Geithner is credited as the central figure in the Bear Stearns buyout by JP Morgan-Chase, arranging the deal and putting up the money for it. The Fed collateral on that deal included lousy subprime mortgages. He is close to other members of the elite Wall Street club that runs the Fed, whose resumes show the revolving door between the Federal Reserve and the private banks they are supposed to oversee. These include sitting directors of the NY Fed Steven Friedman, former Goldman Sachs CEO and still a director of that company, and Jamie Dimon of JP Morgan-Chase. (Until the Lehman Brothers disaster last spring, Lehman head Richard Fuld also sat as a "public" representative on the NY Fed board.) Geithner's informal network of advisors, according to a May 2008 profile in Portfolio by Gary Weiss, includes Gerald Corrigan, the former NY Fed chief who was later a managing director of Goldman Sachs and now chair of Goldman's bank holding company GS Bank; Pete Peterson, also a former head of the NY Fed, Secretary of Commerce under Nixon, and co-founder of the investment firm Blackstone Group; and John Thain, former head of the New York Stock Exchange, and the last CEO of Merrill Lynch, now at its purchaser Bank of America. The great Greenspan is in Geithner's corner as well, and one of his earliest jobs was doing research for Henry Kissinger.

It's impossible to imagine a Treasury Secretary with Geithner's background undertaking the kind of bold action to save the economy that was outlined by William Greider in the Nation last week.
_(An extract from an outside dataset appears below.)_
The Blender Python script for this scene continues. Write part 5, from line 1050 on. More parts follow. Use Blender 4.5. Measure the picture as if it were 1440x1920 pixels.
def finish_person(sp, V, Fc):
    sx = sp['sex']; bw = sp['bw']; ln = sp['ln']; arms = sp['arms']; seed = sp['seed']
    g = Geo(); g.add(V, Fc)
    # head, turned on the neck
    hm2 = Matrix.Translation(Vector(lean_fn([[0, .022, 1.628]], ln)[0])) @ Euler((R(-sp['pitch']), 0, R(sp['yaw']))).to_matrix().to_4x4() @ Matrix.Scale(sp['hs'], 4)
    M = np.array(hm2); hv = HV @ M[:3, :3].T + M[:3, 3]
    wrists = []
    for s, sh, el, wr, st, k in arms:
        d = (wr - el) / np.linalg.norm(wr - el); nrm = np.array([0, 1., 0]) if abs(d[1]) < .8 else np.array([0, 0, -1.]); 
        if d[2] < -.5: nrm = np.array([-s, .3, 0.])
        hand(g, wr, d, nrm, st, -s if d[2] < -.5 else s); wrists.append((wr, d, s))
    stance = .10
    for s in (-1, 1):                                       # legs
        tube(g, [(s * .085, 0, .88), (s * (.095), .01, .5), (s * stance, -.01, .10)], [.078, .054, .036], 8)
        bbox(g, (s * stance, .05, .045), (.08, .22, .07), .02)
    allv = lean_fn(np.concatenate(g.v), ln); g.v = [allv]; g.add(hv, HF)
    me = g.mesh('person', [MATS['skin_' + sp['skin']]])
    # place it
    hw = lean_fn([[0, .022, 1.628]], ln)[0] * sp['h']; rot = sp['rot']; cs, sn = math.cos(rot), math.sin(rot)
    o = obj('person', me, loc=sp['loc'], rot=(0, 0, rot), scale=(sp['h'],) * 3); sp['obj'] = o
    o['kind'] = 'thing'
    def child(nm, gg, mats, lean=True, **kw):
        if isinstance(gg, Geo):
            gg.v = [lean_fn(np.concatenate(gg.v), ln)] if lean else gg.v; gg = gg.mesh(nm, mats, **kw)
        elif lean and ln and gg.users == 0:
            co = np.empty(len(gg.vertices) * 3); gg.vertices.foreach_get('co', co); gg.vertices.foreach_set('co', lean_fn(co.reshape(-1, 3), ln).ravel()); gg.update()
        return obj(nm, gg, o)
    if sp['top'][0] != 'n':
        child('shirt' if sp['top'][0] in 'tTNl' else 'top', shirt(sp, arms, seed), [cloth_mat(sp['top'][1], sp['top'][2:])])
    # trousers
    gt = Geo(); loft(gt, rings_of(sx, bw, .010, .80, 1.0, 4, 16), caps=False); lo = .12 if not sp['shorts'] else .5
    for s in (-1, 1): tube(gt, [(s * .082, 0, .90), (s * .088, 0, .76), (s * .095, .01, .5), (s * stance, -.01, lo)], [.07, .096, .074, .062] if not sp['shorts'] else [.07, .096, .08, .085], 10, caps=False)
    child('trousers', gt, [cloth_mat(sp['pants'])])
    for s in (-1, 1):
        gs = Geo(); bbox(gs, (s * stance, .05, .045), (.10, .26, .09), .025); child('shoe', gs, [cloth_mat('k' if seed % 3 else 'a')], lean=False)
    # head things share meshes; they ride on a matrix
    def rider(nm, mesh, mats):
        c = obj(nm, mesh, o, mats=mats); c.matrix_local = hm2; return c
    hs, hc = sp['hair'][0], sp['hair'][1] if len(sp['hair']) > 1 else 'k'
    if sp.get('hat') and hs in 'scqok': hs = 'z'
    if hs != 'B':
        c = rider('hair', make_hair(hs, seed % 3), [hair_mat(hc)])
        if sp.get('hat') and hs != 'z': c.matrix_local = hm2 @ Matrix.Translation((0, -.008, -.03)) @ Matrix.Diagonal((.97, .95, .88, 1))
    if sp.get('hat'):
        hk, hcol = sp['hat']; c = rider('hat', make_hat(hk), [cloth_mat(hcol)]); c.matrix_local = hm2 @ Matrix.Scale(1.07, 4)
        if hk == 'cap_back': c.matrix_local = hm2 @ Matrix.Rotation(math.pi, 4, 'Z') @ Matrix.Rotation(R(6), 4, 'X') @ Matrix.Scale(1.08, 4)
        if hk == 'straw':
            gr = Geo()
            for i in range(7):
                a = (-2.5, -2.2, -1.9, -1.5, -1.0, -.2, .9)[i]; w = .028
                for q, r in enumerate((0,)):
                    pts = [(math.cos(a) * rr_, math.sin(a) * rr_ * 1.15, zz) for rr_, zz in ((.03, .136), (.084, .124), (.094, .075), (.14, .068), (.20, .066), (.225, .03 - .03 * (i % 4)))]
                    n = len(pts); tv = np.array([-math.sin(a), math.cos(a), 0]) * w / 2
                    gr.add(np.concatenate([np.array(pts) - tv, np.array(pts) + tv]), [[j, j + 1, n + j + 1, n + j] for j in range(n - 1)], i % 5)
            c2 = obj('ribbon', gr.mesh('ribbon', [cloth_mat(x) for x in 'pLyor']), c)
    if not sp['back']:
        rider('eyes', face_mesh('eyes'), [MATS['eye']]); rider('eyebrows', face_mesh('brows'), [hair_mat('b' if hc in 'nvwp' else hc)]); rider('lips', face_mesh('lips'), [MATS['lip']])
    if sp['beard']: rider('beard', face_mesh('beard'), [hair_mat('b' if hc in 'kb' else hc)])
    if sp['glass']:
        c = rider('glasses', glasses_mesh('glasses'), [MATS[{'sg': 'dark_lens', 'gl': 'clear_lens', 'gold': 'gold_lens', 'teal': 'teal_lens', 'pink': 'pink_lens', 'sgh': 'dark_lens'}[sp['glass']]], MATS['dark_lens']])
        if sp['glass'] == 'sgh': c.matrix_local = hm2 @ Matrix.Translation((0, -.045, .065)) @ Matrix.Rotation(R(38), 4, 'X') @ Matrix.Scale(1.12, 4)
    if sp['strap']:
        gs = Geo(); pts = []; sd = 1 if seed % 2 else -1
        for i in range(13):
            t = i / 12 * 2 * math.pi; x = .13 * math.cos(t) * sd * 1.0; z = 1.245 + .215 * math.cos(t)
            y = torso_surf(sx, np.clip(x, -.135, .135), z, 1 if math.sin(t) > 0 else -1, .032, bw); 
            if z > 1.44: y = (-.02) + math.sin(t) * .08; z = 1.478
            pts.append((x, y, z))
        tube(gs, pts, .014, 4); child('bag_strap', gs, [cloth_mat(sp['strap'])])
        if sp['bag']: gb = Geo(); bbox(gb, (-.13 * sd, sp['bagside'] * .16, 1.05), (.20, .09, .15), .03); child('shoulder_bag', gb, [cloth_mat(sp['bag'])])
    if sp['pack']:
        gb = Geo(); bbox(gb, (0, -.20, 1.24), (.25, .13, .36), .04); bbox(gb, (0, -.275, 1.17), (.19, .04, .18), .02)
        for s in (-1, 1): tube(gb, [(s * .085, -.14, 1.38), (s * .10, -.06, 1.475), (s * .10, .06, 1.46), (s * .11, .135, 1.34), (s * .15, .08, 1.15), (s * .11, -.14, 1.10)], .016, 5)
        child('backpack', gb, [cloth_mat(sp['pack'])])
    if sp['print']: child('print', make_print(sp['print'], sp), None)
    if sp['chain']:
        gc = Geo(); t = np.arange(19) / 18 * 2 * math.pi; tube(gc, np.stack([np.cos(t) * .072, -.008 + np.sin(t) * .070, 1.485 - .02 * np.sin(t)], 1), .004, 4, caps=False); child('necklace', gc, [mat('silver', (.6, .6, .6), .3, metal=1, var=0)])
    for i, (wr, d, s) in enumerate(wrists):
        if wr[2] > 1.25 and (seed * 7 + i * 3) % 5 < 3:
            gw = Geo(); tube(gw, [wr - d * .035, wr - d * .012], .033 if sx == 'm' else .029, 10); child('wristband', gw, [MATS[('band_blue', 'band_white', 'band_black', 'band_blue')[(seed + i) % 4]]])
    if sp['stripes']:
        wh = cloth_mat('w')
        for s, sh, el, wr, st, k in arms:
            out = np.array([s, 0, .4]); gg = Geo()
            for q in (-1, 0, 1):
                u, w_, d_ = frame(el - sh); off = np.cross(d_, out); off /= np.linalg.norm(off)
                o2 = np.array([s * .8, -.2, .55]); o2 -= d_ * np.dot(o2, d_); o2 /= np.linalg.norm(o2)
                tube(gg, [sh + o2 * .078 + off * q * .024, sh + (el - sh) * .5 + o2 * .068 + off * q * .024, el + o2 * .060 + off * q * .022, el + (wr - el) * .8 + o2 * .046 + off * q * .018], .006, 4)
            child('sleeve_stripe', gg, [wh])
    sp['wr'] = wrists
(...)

This is far from the free-for-all handout to big banks going on under Henry Paulson, with the support of many Democrats. "A genuine solution," Greider writes, "means closing down the hopeless institutions and creating a more democratic system based on small to medium-sized banks, financial intermediaries that are less imperious and closer to the real economy of producers and consumers." Greider cites the Levy Economics Institute, which argues that "the bailout is proceeding backward. Instead of saving Wall Street first, government should devote its heavy firepower to reviving jobs, incomes and business enterprises. The banks will not get well or begin normal lending until there is overall economic recovery."